| Task to complete |
For every line in the data below that contains "this", copy the line.

#### Material to process

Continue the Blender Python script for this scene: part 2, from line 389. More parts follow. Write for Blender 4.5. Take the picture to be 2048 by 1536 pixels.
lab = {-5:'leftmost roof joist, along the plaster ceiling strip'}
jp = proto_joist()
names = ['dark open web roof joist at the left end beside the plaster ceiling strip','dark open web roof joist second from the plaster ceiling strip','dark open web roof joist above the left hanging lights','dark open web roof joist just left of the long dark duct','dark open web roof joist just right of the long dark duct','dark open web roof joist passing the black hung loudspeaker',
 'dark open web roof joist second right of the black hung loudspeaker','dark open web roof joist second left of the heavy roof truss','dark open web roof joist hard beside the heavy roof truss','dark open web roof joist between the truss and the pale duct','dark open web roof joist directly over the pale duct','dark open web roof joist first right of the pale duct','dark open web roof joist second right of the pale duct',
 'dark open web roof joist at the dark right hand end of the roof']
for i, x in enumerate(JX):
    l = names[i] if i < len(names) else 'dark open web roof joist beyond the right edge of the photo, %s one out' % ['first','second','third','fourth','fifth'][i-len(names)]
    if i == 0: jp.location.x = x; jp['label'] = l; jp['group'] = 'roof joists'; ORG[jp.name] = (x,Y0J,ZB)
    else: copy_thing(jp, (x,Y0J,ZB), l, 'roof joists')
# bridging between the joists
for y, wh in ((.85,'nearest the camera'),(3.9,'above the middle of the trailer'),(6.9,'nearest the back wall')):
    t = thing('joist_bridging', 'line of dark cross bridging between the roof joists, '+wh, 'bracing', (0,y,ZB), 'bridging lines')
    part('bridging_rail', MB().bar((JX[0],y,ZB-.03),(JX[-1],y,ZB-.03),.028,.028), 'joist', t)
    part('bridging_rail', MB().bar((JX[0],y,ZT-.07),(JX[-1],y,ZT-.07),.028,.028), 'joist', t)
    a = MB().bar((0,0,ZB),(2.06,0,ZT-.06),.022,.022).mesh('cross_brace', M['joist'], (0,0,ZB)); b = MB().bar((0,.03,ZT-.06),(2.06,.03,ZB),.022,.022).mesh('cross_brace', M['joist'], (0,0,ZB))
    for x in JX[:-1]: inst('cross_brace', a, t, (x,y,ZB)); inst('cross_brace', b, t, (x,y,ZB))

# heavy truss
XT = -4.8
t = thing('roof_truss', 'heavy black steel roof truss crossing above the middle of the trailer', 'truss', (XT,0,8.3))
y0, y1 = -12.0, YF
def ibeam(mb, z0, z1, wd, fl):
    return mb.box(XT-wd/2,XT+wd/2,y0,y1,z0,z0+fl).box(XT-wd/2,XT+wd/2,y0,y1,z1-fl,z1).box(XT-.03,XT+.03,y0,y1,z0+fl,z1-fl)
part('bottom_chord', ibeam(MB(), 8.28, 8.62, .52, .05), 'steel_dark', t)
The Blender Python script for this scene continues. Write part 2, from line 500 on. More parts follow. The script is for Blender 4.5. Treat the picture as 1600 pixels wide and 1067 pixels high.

########

| Solution |
Continue the Blender Python script for this scene: part 2, from line 389. More parts follow. Write for Blender 4.5. Take the picture to be 2048 by 1536 pixels.
The Blender Python script for this scene continues. Write part 2, from line 500 on. More parts follow. The script is for Blender 4.5. Treat the picture as 1600 pixels wide and 1067 pixels high.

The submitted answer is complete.